Five Hundred Years of the Printed Page Gone in the Next Five

When Apple introduced the iPhone,  it made other mobile phones look like GPO handsets.  The smartphone was born.  The way was clear for Apple to forge a considerable lead before the competition bounced back with the Google Android OS.

Apple’s lead with the iPad is not so dominant. The competition was quick to retaliate with Android tablets of their own, and  lurking in the shadows were the e-readers like the Amazon Kindle and the Barnes and Noble Nook.

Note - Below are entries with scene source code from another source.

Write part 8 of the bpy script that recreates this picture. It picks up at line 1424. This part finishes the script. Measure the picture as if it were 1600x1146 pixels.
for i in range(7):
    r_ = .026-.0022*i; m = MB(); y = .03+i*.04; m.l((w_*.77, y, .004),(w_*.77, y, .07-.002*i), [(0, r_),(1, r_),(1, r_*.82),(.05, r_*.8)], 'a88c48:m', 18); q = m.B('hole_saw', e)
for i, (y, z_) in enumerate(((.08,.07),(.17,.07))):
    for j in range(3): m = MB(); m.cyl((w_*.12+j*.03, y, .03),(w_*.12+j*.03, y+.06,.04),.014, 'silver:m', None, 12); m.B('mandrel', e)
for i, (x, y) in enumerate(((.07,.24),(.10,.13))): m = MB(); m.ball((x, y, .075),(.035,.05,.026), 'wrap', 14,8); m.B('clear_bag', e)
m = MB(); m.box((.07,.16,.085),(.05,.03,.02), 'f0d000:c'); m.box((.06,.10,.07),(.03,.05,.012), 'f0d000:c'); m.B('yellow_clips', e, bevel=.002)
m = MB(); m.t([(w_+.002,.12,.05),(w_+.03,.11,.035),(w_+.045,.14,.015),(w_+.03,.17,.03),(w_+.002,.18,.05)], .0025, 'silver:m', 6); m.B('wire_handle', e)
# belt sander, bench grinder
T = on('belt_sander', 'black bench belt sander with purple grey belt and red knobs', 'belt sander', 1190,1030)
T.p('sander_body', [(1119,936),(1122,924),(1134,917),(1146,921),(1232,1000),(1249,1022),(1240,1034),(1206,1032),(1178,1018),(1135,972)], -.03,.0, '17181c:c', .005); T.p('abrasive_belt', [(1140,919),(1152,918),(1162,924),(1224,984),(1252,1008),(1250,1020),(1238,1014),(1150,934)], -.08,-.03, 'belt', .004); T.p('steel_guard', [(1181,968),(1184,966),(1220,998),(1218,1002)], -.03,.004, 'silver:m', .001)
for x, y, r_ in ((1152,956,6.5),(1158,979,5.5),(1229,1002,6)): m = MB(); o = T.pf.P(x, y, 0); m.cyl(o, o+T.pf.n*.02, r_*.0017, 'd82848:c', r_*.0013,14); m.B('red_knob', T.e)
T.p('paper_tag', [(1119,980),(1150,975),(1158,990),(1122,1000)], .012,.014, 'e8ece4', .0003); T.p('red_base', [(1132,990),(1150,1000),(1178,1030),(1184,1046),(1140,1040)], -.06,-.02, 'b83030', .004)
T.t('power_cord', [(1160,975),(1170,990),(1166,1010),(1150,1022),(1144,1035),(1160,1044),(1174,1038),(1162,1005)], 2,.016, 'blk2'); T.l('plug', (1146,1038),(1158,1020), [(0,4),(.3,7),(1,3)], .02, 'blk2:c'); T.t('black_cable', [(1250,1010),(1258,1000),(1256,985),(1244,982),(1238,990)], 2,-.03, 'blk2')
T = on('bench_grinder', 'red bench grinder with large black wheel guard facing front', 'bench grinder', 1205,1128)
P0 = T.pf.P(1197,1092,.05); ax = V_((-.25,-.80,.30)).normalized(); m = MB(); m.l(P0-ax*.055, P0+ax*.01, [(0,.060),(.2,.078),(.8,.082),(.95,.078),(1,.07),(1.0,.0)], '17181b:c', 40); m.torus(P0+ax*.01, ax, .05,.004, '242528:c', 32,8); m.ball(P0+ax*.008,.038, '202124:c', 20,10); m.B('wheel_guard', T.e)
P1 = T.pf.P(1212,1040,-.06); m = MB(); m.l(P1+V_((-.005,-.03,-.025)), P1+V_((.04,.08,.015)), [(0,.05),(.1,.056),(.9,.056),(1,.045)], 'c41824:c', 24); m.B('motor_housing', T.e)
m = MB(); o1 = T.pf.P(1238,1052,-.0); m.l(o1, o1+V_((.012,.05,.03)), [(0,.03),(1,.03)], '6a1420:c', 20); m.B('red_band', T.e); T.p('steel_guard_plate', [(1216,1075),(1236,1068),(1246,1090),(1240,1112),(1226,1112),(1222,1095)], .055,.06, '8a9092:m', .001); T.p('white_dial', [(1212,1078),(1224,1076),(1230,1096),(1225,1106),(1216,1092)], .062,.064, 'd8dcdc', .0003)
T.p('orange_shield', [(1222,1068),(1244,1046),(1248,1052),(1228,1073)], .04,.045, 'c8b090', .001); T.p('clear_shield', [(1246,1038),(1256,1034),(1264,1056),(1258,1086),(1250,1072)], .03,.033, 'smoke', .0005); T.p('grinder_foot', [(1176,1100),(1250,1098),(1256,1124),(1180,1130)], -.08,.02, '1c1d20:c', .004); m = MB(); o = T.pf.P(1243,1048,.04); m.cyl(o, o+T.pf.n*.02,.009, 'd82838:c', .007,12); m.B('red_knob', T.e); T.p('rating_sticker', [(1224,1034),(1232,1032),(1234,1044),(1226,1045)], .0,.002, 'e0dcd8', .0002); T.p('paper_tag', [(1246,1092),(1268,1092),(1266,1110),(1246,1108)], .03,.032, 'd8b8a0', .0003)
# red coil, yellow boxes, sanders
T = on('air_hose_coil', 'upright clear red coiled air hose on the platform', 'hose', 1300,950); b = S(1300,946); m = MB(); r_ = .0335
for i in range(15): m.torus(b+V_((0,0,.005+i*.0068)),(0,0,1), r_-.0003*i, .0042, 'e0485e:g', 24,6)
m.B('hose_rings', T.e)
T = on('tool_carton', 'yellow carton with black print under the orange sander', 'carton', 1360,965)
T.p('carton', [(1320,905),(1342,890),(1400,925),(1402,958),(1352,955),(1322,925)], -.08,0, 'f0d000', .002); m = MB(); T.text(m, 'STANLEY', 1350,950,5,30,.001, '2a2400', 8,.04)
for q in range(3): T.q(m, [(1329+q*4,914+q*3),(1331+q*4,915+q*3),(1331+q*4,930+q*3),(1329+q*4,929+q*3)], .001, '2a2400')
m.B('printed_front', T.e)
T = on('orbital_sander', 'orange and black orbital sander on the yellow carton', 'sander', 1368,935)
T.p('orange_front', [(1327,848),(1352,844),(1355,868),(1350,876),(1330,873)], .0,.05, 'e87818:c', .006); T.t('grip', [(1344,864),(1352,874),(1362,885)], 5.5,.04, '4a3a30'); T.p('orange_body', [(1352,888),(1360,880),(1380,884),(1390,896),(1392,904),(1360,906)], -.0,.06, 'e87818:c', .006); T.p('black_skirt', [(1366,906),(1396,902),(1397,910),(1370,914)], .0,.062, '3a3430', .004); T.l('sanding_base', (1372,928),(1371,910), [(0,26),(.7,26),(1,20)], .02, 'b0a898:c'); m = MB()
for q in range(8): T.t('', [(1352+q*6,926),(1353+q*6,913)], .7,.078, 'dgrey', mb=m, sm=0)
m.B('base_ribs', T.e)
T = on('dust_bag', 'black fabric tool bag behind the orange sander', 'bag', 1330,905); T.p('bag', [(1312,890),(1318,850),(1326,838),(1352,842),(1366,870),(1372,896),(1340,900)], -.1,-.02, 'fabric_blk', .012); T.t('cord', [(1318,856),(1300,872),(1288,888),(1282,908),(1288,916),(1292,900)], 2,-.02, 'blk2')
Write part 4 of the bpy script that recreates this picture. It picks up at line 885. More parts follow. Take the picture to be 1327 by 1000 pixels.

Whilst a lot of attention has been on the iPad it would appear that the more humble e-reader has been gaining ground. Research by Pew looked at take up in the States, and e-readers have increased rapidly over the past six months, from just 6% to 12% of adults owning e-readers today. In comparison 8% of adults have tablets.

There is a 3% overlap, so 17% of people have a device to read digital books. Lets assume the total market is about the size of that for MP3 players i.e. 44% of adults, then we begin to see the remarkable move from print and paper to screen. A shift that is rapidly gaining pace, with around 40% of potential users already committed.

In May Amazon announce that it now sells more e-books than paperback and hardback combined.

This month, John Locke was the first self publishing author to reach sales of 1 million digital copies, and his latest bestseller, is a self-help guide titled “How I Sold 1 Million eBooks in 5 Months”

In the past few weeks the Waterstones book chain, was sold by HMV to Russian billionaire Alexander Mamut, however the indicated direction of travel is likely to be more coffee stores with books attached, rather than visa-versa.

We are living through a revolution for the printed page, every bit as big as Caxton’s printing press, but what has taken five hundred years to blossom could be all but gone in the next five.